Section 4.2.3 Dynamic Strength Testing includes requirements for weather conditioning and cold conditioning. What measures should be taken with respect to heat and duration of time?

With the types of products used in the market today, hot temperatures or at least the temperatures found in human environments, will not affect the product. Heat sufficient to cause strength issues with today’s products would create an environment beyond what a human could sustain.

How do Sections through relate to the Z359.1-2007 standard?
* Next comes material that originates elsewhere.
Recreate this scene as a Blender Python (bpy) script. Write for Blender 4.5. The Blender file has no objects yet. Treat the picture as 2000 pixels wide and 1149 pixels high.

These sections outline the physical testing requirement of hardware. In addition, Section 4.2.2 is a physical testing requirement for hardware as part of the regular manufacturing/process. This 3,600-pound proof load test ensures the integrity of each and every 5,000-pound rated part.

What is the primary cause of injuries and accidents due to faulty or misused connectors? How does the Z359.12 standard address this?

In most cases, injuries are caused due to incompatible connections. Section 7.1 on equipment selection touches on this, but training plays a big role in fall protection. Many end users never see the standard and therefore need to rely on their employers to provide them with adequate training.

The Z359.12 standard requires connector markings to be in English. Will future versions of Z359.12 call for markings in other languages so the standard can be used in other countries?

English to some degree is considered a universal language, at least for North Americans. The problem with adding additional languages on the product is that there may not be room to include everything required. Z359.12 is a U.S. standard; other countries have their own standards and requirements.

What happens to connectors after they are removed from service? Are they disposed of or refurbished?

When removed from service, connectors are to be destroyed immediately.

What did you consider to be the most challenging part of the Z359.12 standard’s development process?

Looking for the perfect standard. If we were to analyze to the nth degree, the standard would have never been published. During the writing process, we realized that further additions and improvements would be made to the standard in the future, but it was important to get what we already had to print to benefit end users as soon as possible. Standard writing is a perpetual process—you improve one step at a time, every time.

How does the Z359.12 standard harmonize with the other standards included in the Z359 Fall Protection Code?

Z359.12 is an extension of the Z359.1 standard and of the Z359 Fall Protection Code. It took what was already in the Code and improved upon it. Rather than having hardware included with harness, lanyards, etc., Z359.12 addresses only hardware, which makes it easier for someone looking for design and testing information on hardware alone. Harmonization with other standards will still remain, as product standards requiring hardware information will reference the Z359.12 standard.

Tim Accursi
Tim Accursi has spent the last 17 years as a product integrity manager for a design and manufacturing company for fall protection hardware located in Canada.  In this capacity, Accursi was involved in the design, manufacturing, quality assurance and testing of fall protection hardware.

He is a member of the ANSI/ASSE Z359 Accredited Standards Committee for Fall Arrest/Protection and chair of the Z359.12 subcommittee for hardware.  He is also a member of the Canadian Standards Association (CSA) Standards Committee for Fall Protection and chair of the Z259.12 subcommittee for hardware.  He is co-founder of PeakWorks, a new company in Vaughan, Ontario, Canada that has combined product solutions with services, such as cleaning, inspection and compliance services.

He is a graduate mechanical engineering technologist (Mohawk College of Applied Arts and Technology) and a qualified inspector of fall protection equipment (Sulowski Fall Protection Inc.).